Even when you seek out a bit of spiritual sustenance, an antidote to the babbling festive tedium, things can go awry.

A few years ago, I attended the midnight mass on Christmas Eve at St Anne's in Belfast. It started off well, with the haunting voices of the young choristers rising through the dimly-lit cathedral.

Perhaps this was going to be the real Christmas? I was looking for grandeur and mystery, but then the dean preached a humdrum and pedestrian sermon about road safety, of all things, and the magic evaporated again.

Much as I dislike excess, I've no time for the modern-day piety of charity gifts, either. Who wants to find a non-existent goat under the tree on Christmas morning?

By all means buy a goat, or adopt a polar bear, but do it for yourself and because you feel it's the right thing to do. Choosing it as a present for someone else smacks too much of the grand, self-sacrificing gesture.

You haven't sacrificed anything except the person's reasonable expectation of a bottle of whisky, or a gift-wrapped orchid. So they get nothing, yet you get to bask in the rosy glow of flaunted altruism.

When it comes to Christmas, perhaps I'm trapped in the wrong gender. A recent survey found that most men believe that women make far too much fuss about it and, if they were in charge of proceedings, things would be very different.
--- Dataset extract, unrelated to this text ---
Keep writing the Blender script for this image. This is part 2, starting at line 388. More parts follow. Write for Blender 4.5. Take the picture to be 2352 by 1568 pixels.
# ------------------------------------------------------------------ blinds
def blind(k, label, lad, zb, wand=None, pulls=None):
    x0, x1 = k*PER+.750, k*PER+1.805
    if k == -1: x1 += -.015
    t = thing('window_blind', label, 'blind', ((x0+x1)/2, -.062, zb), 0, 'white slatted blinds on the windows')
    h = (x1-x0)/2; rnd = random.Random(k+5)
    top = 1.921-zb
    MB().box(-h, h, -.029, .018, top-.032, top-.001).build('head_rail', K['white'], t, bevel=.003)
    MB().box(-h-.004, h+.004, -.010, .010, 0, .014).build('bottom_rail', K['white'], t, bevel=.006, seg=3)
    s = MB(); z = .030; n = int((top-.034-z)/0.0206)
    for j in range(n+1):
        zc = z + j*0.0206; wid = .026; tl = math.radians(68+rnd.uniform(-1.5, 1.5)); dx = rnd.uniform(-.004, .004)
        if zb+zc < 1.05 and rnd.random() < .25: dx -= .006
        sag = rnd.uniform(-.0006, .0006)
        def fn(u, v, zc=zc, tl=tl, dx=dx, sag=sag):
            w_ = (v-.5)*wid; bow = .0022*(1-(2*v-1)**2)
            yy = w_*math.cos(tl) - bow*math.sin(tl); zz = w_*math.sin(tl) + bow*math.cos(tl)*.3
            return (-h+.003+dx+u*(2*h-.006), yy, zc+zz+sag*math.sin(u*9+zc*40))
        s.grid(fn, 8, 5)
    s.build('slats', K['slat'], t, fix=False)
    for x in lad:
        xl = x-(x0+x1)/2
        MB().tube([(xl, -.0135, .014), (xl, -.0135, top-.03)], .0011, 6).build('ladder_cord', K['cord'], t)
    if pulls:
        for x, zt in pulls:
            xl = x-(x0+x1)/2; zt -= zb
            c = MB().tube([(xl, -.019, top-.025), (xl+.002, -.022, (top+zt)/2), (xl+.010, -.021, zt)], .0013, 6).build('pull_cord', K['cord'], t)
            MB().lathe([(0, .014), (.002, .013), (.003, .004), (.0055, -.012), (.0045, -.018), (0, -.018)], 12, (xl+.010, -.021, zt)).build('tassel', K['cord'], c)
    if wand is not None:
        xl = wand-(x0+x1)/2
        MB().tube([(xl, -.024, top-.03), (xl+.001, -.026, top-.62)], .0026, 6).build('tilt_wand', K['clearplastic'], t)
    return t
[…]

No visits to the inlaws, don't bother with Christmas cards and steak and chips all round for lunch. Sounds like a plan. But I couldn't do without my Mum's mince pies.

In the absence of a radical overhaul of Christmas, I'll just have to accept the reality. And even for a cynic like me, there are moments of joy.

I love the old Irish custom of putting a candle in the window on Christmas Eve. Away from the lurid chaos of the festive season, it's a quiet, homely gesture of welcome, a point of light and hope at the darkest time of year. Nollaig shona dhuit.